Why is this so? Because for the vast majority of them, they do not see any qualitative difference between the choices on offer. And they do not trust any politician to be sincere and to have the ability to take steps once in office that that can have help to qualitatively transform our nation, our condition of living, and our condition of existence. So they stay away.
The other significant implication of this is that these majority of non voting registered voters, including a significant population of Nigerians of voting age who have never bothered, for the same reasons to get registered to vote; these significant population cannot be bought, and will not participate in any transactional voting.
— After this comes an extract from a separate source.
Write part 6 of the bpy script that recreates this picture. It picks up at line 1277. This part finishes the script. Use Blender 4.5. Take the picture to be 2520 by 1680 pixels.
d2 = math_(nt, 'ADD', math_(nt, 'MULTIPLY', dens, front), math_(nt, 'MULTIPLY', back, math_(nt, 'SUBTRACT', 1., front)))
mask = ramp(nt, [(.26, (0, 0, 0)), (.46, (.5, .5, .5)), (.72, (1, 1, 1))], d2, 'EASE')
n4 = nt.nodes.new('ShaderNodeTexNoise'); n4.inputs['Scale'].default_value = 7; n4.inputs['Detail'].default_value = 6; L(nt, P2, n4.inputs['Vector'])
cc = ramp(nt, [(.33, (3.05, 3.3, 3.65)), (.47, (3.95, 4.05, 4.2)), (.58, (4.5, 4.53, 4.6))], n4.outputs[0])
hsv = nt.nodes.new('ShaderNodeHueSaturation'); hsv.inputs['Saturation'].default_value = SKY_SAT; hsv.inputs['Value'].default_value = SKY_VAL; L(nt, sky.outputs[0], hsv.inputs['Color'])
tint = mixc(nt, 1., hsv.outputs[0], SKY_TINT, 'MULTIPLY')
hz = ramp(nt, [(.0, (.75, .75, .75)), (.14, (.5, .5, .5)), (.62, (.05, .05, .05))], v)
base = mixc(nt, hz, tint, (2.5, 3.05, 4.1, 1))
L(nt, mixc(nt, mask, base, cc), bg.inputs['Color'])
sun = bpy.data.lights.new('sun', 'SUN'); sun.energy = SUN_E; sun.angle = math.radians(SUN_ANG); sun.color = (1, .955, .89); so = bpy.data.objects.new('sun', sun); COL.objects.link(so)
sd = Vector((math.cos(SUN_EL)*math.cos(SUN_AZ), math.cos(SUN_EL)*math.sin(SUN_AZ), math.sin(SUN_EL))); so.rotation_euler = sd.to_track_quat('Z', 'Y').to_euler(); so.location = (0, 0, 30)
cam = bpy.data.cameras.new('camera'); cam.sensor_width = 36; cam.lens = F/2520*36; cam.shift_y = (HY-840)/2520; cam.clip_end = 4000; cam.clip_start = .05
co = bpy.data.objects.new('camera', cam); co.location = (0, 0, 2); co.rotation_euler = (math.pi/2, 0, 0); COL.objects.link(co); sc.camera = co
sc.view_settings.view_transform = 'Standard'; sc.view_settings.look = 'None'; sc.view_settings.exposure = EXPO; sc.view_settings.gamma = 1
Thus if we are to effect any significant change in leadership, and in the process of selecting and recruiting leaders, then it is to this population of seemingly apathetic and apolitical regiseterd but non-voting electorates, as well as those of voting age who have never borthered to register that we must turn.
We must approach them, turn to them, and arouse their interest and desire in transforming our nation, and rebuilding our country. We must convince them, that the task is realisable, but only if they come onboard and take ownership of the process.
We must give them something to excite them, a vision and mission that can stimulate their intellect and their passion.
If we are going to Take Back Nigeria, then we must awaken this population politically, make them believe, and then together march on towards the emergence of a new transformational leadership, and take on the responsibility of Building our common Nigerian Nation.
That is why I am running for office as President of Nigeria in 2019. To reach out to this population of Nigerians, to draw them out and bring them back to take the centre stage in the project to Rebuild Nigeria, and Take It Back.
I am not a politician, but I am running for office. In any case, there is no profession called being a politician. I am a Development Strategist by profession, my career has been in Inclusive Governance, Participatory Development, Conflict Transformation, Peace And Security. My competences and expertise have been around Policy analysis and development, and engagement with policy processes.
I am not looking for a new career, much less one as superfluous as being a Politician. But I am running for office as President in 2019. Let us be clear, in 2019 I will be running for office as President; In 2019, it will no longer be possible to rationalise or justify staying aloof and withdrawn by stating that ‘there is no credible choice on offer, no viable alternative among the candidates’, because you know what? I will be a candidate, and I am credible and viable.
If we chose otherwise, it will not be because there is no choice, it will be because we chose to either directly or indirectly sanction the status quo by voting otherwise, or by abstaining from voting!